According the Department of Correction, Willoughby shaved an additional two years off her sentence with educational credits by earning an Associates Degree and completing a vocational training program.

Statement from David Wyser

Wyser sent Eyewitness News the following statement regarding the donations:

In 2005, I was approached by an attorney, James Bell from the firm of Bingham McHale, and he contacted me in regards to the modification.

In the summer of 2005, Paula Willoughby's son was killed by a drunk driver. She still had another son Jeremy. Jeremy was left with having his father murdered in 1991, his brother now killed by a drunk driver, as well as his mother being incarcerated. So he was left without any immediate family.

There was a lot of support and requests by his family members, in fact some of the documents that were provided to me were verified statements and affidavits, from the victims mother, step-father and brother, all supportive of Paula's release in 2005. I contacted Ms. Willis, that was Darrell Willoughby's mother and spoke with her in early 2006, to confirm that was in fact her desire.

That given consideration, and also under the current law the conspiracy to commit murder along with the murder, those two counts were merged. The Supreme court gave the sentence of 40-years for murder, and 30-years for conspiracy to commit murder back in 92, and when she was sentenced, ran consecutive to one another.

In 1999, under the Richardson case the law had changed, where those two counts would actually merge. And therefore she would only serve a 40-year sentence.

Judge Miller who was the judge who did the sentencing, stated at her sentencing, and I'll quote, (this was in the first opinion of Willoughby vs State) Judge Miller stated, "I mean to state that the relative involvement if you had to label the most culpable of the three, mid-culpable and least culpable, as far as their actions are concerned, I think probably you'd get a unanimous decision that Mrs. Willoughby committed the least amount of acts, that directly caused the death.

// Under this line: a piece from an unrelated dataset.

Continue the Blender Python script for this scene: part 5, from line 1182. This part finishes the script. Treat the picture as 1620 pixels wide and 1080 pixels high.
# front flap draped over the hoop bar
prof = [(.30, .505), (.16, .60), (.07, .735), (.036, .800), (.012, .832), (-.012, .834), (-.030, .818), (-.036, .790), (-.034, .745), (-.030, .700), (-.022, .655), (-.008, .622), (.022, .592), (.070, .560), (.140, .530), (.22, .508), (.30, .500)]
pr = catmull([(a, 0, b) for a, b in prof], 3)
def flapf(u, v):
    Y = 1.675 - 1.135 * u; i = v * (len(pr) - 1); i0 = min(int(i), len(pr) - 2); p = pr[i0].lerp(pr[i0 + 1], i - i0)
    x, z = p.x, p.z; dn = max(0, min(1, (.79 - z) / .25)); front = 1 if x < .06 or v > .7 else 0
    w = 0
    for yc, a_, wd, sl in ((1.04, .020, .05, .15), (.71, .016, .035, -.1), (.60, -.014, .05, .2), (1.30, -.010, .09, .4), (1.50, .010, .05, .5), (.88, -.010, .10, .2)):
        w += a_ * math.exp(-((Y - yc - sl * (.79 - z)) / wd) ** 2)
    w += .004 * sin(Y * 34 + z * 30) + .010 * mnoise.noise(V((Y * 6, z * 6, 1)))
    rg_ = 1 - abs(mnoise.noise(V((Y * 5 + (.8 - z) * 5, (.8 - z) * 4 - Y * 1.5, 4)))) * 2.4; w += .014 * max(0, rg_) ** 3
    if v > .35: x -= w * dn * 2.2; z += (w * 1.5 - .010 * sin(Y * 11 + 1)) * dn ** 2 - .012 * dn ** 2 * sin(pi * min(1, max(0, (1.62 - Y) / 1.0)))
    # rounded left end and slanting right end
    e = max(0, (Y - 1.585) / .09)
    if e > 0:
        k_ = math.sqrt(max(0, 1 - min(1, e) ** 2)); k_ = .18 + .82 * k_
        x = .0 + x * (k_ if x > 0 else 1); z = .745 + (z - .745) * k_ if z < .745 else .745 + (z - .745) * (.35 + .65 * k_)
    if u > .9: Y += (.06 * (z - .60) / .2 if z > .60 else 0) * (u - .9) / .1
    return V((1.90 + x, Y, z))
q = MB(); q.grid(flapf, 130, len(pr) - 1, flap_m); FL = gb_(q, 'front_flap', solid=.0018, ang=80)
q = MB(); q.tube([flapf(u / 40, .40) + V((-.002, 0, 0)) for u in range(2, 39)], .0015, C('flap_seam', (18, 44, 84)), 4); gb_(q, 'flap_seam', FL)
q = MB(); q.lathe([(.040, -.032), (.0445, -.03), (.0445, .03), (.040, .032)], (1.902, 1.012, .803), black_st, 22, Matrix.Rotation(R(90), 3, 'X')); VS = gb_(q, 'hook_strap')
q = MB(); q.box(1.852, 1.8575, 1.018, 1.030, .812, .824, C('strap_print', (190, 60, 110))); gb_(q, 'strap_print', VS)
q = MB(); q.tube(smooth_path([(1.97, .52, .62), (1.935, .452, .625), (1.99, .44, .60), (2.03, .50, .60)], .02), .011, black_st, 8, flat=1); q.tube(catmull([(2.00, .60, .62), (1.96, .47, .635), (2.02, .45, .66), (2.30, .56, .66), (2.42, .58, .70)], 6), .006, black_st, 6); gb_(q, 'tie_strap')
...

Given the fact that the shooter was acquitted, and didn't do time and the co-defendant was sentenced to 35-years, and had been released in 2004, that also played into the fact that the least culpable was not going to be serving a sentence much longer than the other 2 parties that are involved in this.

So taking all of this into account, the sentence that was given to her, the terrible and tragic issues for Jeremy you know being left without mother, father and brother..and the sentencing laws. I took all of that into consideration and I advised James Bell and Kevin McGoff, the two attorneys back in 2006, that I would be amenable to her release and modification after she served her full 40-year sentence. So that's why I agreed to that in 2006.